Any Americans tempted to gloat about the protection against double jeopardy they still enjoy should recall how severely compromised it was by the federal trials in 1993 of four Los Angeles police officers involved in the arrest and beating of Rodney King in 1991. Their previous acquittal at a state trial in 1992 of charges of using excessive force in King’s arrest led to a week’s mass rioting there in which 60 people died, thousands were injured and millions of dollars of damage to property sustained.

Faced with possible continuing unrest, the federal authorities responded by charging and trying the four officers for violating King’s civil rights, technically a different offence and so not in breach of the rule against double jeopardy. Largely on the strength of a widely broadcast, brief and highly edited amateur video-tape of the beating which showed it entirely out of context, these four officers were duly convicted and given prison sentences. After years investigating the incident and its aftermath, Lou Cannon, who had been Los Angeles bureau chief of the Washington Post at the time of King’s arrest, concluded his study of it by observing that:

‘There was no fair basis for charging… [any of the arresting officers] with violating King’s civil rights… [They] were scapegoats for the Los Angeles riots… President Bush and Attorney General William Barr… hoped to discourage further rioting… when they set in motion the federal prosecution.’ [Lou Cannon, Official Negligence (Colorado: Westview, 1999) p.582.]

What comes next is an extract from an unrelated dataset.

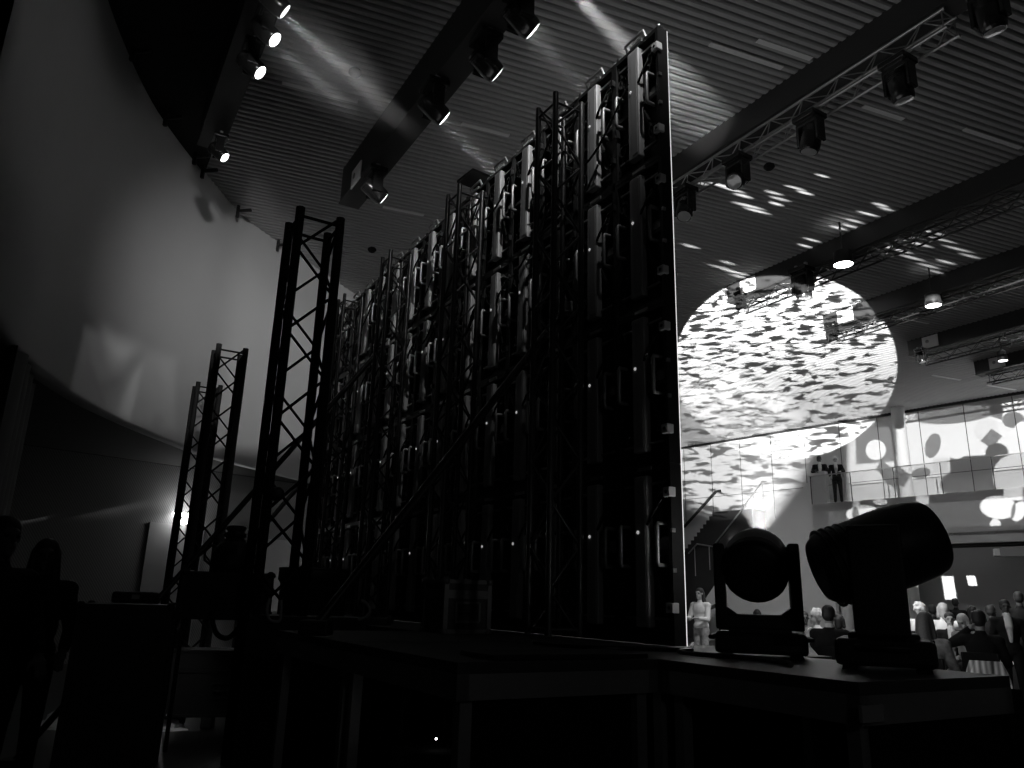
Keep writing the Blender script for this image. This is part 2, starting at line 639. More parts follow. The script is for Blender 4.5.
# slender beams of the first and second truss
# fill spots added to brighten the guests and the stair wall
spot('guest_fill', B(8.4, 10.3, 7.6), (9.3, 16.2, 1.2), 3300, 34, 0.9, 0.1)
spot('stair_fill', B(8.4, 8.8, 7.6), (10.2, 31.0, 2.2), 2600, 26, 1.0, 0.1)  # soft flood added on the stair wall, no such lamp in view
spot('guest_fill', (5.0, 10.5, 7.6), (5.2, 14.5, 1.2), 1200, 40, 0.9, 0.1)


# ------------------------------------------------------------------ floor, ceiling and walls
fl = MB().box((6, 18, -0.05), (46, 66, 0.1))
struct('floor', fl, M_['floor'])

RA = math.radians(68.9)
RD = Vector((math.sin(RA), math.cos(RA), 0)); RN = Vector((-RD.y, RD.x, 0))
cl = MB()
cl.box((6, 18, CEIL + 0.25), (46, 66, 0.1))
struct('ceiling', cl, M_['void'])
sl_ = MB()
PERIOD = 0.135
for k in range(-60, 330):
    s0 = RN * (k * PERIOD + 1.0) + RD * 5
    c = Vector((s0.x, s0.y, CEIL + 0.035))
    # a slat with rounded lower edges
    a, h = 0.046, 0.035
    prof = [(-a, h), (-a, -h * .3), (-a * .7, -h), (a * .7, -h), (a, -h * .3), (a, h)]
    r0 = [c - RD * 26 + RN * p + Vector((0, 0, q)) for p, q in prof]
    r1 = [c + RD * 26 + RN * p + Vector((0, 0, q)) for p, q in prof]
    sl_.ring_loft([r0, r1], cap=False, smooth=False)
struct('ceiling_slats', sl_, M_['slat'])

# curved wall: a drum wall hanging from the ceiling, its lower edge at 3.88 m
top_pts = [(-3.2, 4.0), (-4.3, 5.6), (-5.0, 7.0), (-5.457, 8.169), (-5.763, 9.494), (-5.93, 10.667), (-5.955, 11.5), (-5.93, 12.411),
           (-5.86, 13.399), (-5.76, 14.481), (-5.52, 15.234), (-5.18, 16.103), (-4.80, 17.066), (-4.40, 18.075), (-3.86, 19.398), (-2.9, 21.8), (-1.2, 26), (1.5, 33), (4.0, 43.4)]


def smooth_line(pts, sub=6):
    out = []
    P = [np.array(p) for p in pts]
    for i in range(len(P) - 1):
        p0, p1, p2, p3 = P[max(i - 1, 0)], P[i], P[i + 1], P[min(i + 2, len(P) - 1)]
        for k in range(sub):
            t = k / sub
            out.append(0.5 * ((2 * p1) + (-p0 + p2) * t + (2 * p0 - 5 * p1 + 4 * p2 - p3) * t * t + (-p0 + 3 * p1 - 3 * p2 + p3) * t ** 3))
    out.append(P[-1])
    return out


curve = smooth_line(top_pts)
LOWZ = 3.88
cw = MB()
ring_in, ring_out = [], []
for i, p in enumerate(curve):
    a = curve[max(i - 1, 0)]; b = curve[min(i + 1, len(curve) - 1)]
    d = (b - a) / np.linalg.norm(b - a)
    nrm = np.array([-d[1], d[0]])          # towards the outside (left)
    ring_in.append(p); ring_out.append(p + nrm * 0.30)
vs, fs = [], []
for p, q in zip(ring_in, ring_out):
    vs += [(p[0], p[1], LOWZ), (p[0], p[1], CEIL + .2), (q[0], q[1], CEIL + .2), (q[0], q[1], LOWZ)]
for i in range(len(curve) - 1):
    a = i * 4; b = a + 4
    fs += [(a, b, b + 1, a + 1), (a + 2, b + 2, b + 3, a + 3), (a + 3, b + 3, b, a)]
cw.add(vs, fs, True)
struct('wall_left', cw, M_['plaster'])

# dark soffit behind the drum wall and the lower wall under it
LW = [np.array([-15.0, 8.0]), np.array([-7.874, 15.226]), np.array([-4.978, 18.217]), np.array([-1.6, 21.7]), np.array([3.0, 43.4])]
so = MB()
n1 = [Vector((p[0], p[1], LOWZ + 0.01)) for p in ring_out]
n2 = []
for i in range(len(ring_out)):
    t = i / (len(ring_out) - 1) * (len(LW) - 1); k = min(int(t), len(LW) - 2)
    q = LW[k] + (LW[k + 1] - LW[k]) * (t - k)
    n2.append(Vector((q[0], q[1], LOWZ + 0.01)))
so.ring_loft([n1, n2], cap=False, smooth=False)
vs = n1 + n2; k = len(n1)
so = MB().add(vs, [(i, i + 1, k + i + 1, k + i) for i in range(k - 1)])
struct('ceiling_soffit', so, M_['dark_paint'])
lw = MB()
for i in range(len(LW) - 1):
    a, b = LW[i], LW[i + 1]
    d = (b - a) / np.linalg.norm(b - a); nn = np.array([-d[1], d[0]]) * 0.2
    lw.prism([(a[0], a[1], 0), (b[0], b[1], 0), (b[0], b[1], LOWZ), (a[0], a[1], LOWZ)], (nn[0], nn[1], 0))
struct('wall_lower', lw, M_['perforated'])

# far wall, with board seams, and the dark line where it meets the ceiling
Lb = 26.0
ba = BW0 - BWD * 14; bb = BW0 + BWD * Lb
nb = np.array([BWD[1], -BWD[0]])
if nb @ BW0 < 0:
    nb = -nb
bw = MB().prism([(ba[0], ba[1], 0), (bb[0], bb[1], 0), (bb[0], bb[1], CEIL + .2), (ba[0], ba[1], CEIL + .2)], (nb[0] * .2, nb[1] * .2, 0))
struct('wall_back', bw, M_['backwall'])
sm = MB()
for k in range(-8, 17):
    p = BW0 + BWD * (k * 1.62 + 0.4) - nb * 0.008
    sm.box((p[0], p[1], 7.0), (0.022, 0.012, 3.7), rotmat(math.atan2(BWD[1], BWD[0])))
for z in (6.35,):
    p = BW0 + BWD * 3 - nb * 0.008
    sm.box((p[0], p[1], z), (32, 0.012, 0.02), rotmat(math.atan2(BWD[1], BWD[0])))
struct('trim_1', sm, M_['dark_paint'])
tr = MB(); p = BW0 + BWD * 6 - nb * 0.05
tr.box((p[0], p[1], CEIL - 0.03), (40, 0.1, 0.10), rotmat(math.atan2(BWD[1], BWD[0])))
struct('trim_2', tr, M_['dark_paint'])
# walls that close the hall out of view
struct('wall_right', MB().box((27, 12, 4.4), (0.3, 46, 9.2)), M_['dim_wall'])
struct('wall_front', MB().box((6, -8, 4.4), (44, 0.3, 9.2)), M_['dark_paint'])


# column before the far wall
def wallpt(px, py, off=0.0):
    return onv(px, py, BW0 - nb * off, BW0 - nb * off + BWD)


q = wallpt(902, 450, 0.75)
co = MB()
co.lathe([(0.24, 5.3), (0.24, CEIL + .1)], 28, Matrix.Translation((q[0], q[1], 0)))
struct('wall_column', co, M_['backwall'])

# ------------------------------------------------------------------ balcony and stairs
BZ, FZ = 5.30, 3.62
e_right = BE0 - BED * 14
e_left = np.array([12.45, 30.55])
e_left = BE0 + BED * ((e_left - BE0) @ BED)
bal = MB()
bal.prism([(e_right[0], e_right[1], FZ), (e_left[0], e_left[1], FZ), (e_left[0], e_left[1], BZ), (e_right[0], e_right[1], BZ)], (nb[0] * 0.25, nb[1] * .25, 0))
bal.prism([(e_right[0], e_right[1], BZ - .3), (e_left[0], e_left[1], BZ - .3), (e_left[0], e_left[1], BZ), (e_right[0], e_right[1], BZ)], (nb[0] * 2.4, nb[1] * 2.4, 0))
struct('floor_balcony', bal, M_['stairwall'])
# dropped beams under the balcony
ub = MB()
for off, z in ((0.9, 3.85), (1.6, 3.85)):
    a = e_right + nb * off; b = e_left + nb * off
    ub.prism([(a[0], a[1], z - .25), (b[0], b[1], z - .25), (b[0], b[1], z), (a[0], a[1], z)], (nb[0] * .25, nb[1] * .25, 0))
ub.prism([(e_right[0], e_right[1], FZ + .25), (e_left[0], e_left[1], FZ + .25), (e_left[0], e_left[1], FZ + .35), (e_right[0], e_right[1], FZ + .35)], (nb[0] * 3.4, nb[1] * 3.4, 0))
struct('ceiling_under_balcony', ub, M_['dark_paint'])
# recessed wall under the balcony
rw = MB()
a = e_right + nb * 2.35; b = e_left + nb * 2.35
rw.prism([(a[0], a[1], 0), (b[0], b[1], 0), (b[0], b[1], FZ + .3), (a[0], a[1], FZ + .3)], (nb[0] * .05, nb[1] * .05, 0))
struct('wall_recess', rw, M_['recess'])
# columns under the balcony edge
for k, px in enumerate((912.5, 845.0)):
    q = onv(px, 590, BE0 + nb * .3, BE0 + nb * .3 + BED)
    struct('column_%d' % (k + 1), MB().lathe([(0.2, 0), (0.2, FZ + .05)], 20, Matrix.Translation((q[0], q[1], 0))), M_['stairwall'])


def epx(px, py, off=0.0):
    return Vector(onv(px, py, BE0 + nb * off, BE0 + nb * off + BED))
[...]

Race relations in America and Britain continue to suffer under the legacy of the likes of Stokely Carmichael. Perhaps, therefore, he should receive the last word.  Addressing a Michigan State University audience shortly after the 1992 riots, Carmichael described them as “good for us”. Doubtless, he would have felt the same about Stephen Lawrence’s murder, as he would about the havoc his fanatical ideas have wrought on policing in England.